Fourth band (Cameron's band): Hilarious group of guys, plus Cameron the twelve year old girl. Cameron was a little nervous for their first song, The Darkness' I Believe in a Thing Called Love, and so she sang most of the song a third too high. Their second song was solid, though. Christian overtones to the lyrics, which I enjoy, really nifty acoustic guitar stuff. I'm going to have to see if I can get ahold of a recording just so I can remember how some of their stuff went.

Also, I taught my first guitar lesson today. I relied heavily on resources from CyberFret, so if you're looking to learn then I recommend you go there and click on the "First Fret" link in the nav menu. Thank you, Mandie and Kathryn for being my first students; my apologies to both of you for having to wait for me while I learn how to teach.

Goodnight.

Wednesday, June 16, 2004

Summer school... is awesome.

I know people like to complain about school, and I've been that guy more than my fair share of times, but summer school is just so different you can't even compare it. The teachers are more laid back, the classes are smaller, and you can actually have a good time while you're in class. Bloody brilliant. Sure, there's more homework, but there's also plenty of time to do it. I mean, what else are you going to do? It's not like I'm taking a road trip in between classes, so I can sit down and work on my classes and nothing else.
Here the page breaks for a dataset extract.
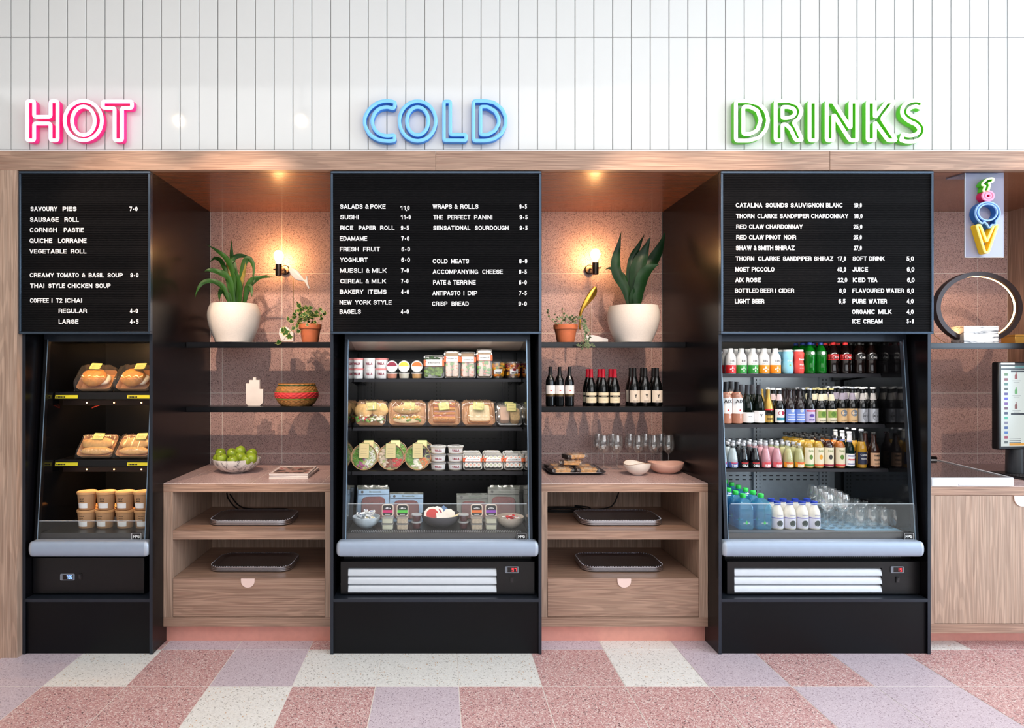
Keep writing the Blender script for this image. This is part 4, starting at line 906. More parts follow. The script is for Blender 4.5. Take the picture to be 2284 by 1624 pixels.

Problem is, I'm going to get used to having three hours a day to do homework for one class. Come fall, when I'm doing marching band and carrying all of my music major hours, it's going to be some rough going.

Keep on keepin' on.

Listening to If I Had $1,000,000 by the Barenaked Ladies.

Saturday, May 8, 2004

Argh. I hate finals. Too much test taking is going on in this world, and I hate that I've become a part of it. Fight the man! Leave your finals! And then run around NEKKID! YEEEE-HAH!

Okay, I'm going to play table tennis.